For anyone who still maintains there is anything even approaching a media monopoly among U.S. media, Adam Thierer and colleague Dan English put another notch in the empirical arsenal that blows away any such assertions. Taking yet another approach (beyond concentration ratios, audience market share, etc. etc.) Thierer and English examine the value that investors give the largest media companies.
In "Testing 'Media Monopoly' Claims: A Look at What Markets Say", the authors find that the five so-called media titans-- Time Warner, News Corp., Clear Channel, Comcast, and Viacom-- have lost 52% of their value over the past five years. Market capitalization is computed by multiplying the number of shares these firms have outstanding times the price per share. The price per share can be affected by many variables, especially over the short term. But in the longer term—as over five years—it is largely a function of current and anticipated profit. The bigger picture, the entire Dow Jones U.S. Broadcasting & Entertainment Index, is down almost 45 percent below where it stood in 2000, according to their study.

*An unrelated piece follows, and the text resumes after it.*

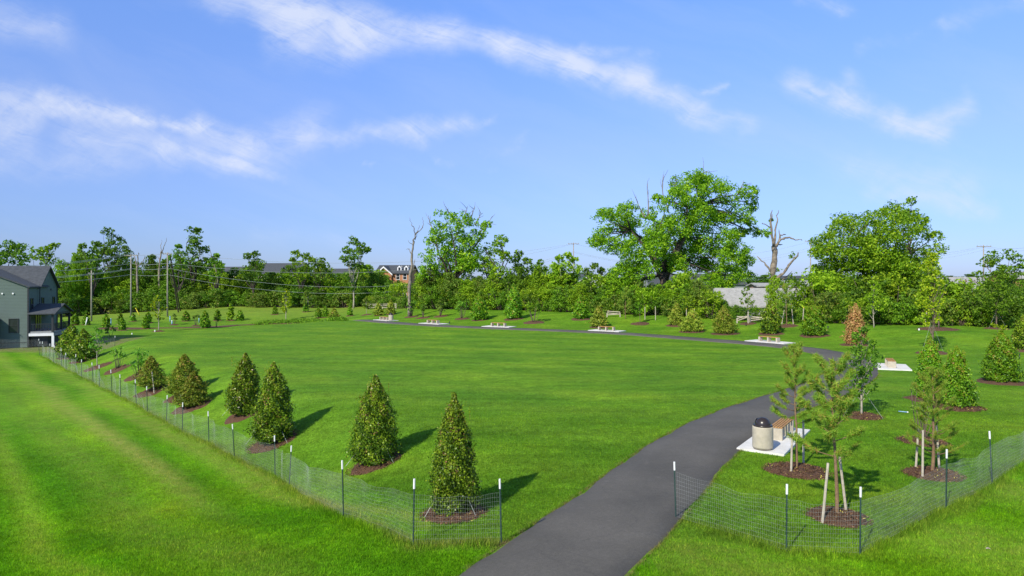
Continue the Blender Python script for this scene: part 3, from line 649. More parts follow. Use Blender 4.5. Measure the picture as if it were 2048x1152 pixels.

In the case of Time Warner much of that decline may be due to the erosion of value from of AOL, with whom they merged at the peak of the dot com boom. But Thierer and English shows that all five of the biggest players have taken substantial hits. This is not the outcome one would expect of a “monopolist” which by definition is in a position to charge above market prices and reap extraordinary profits. Rather, the findings support the model of a highly competitive industry, where overall profit margins are kept modest by the actions or fear of entry of players with similar products or those that can substitute for some products (think DSL for cable modem service and other technologies in the wings). Although some pieces of these media companies may be very profitable (e.g., local broadcast station in large markets), the broader picture is quite a variance from the expectation of a monopoly (or technically, oligopoly when referring to a small number of dominating players).
Of course, economic monopoly is not what the folks who advocate for democracy in the media really care about. As Thierer and English remind us “In large part, the critics’ case against modern media is a case against commercialism or capitalism in general.” That is, they want a media industry—and indeed an economic structure in general—that would have more rules and programming that could only be imposed from above, rather than the media industry that is essentially responsive to the vast audiences’ needs, wants and choices as it is more than ever today.
For the rest of us, those who may even get frustrated with what the media do and say sometimes but recognize that any alternative structure would be far less honest and responsive, “Testing 'Media Monopoly' Claims” is another piece of evidence supporting the case for a highly competitive media landscape.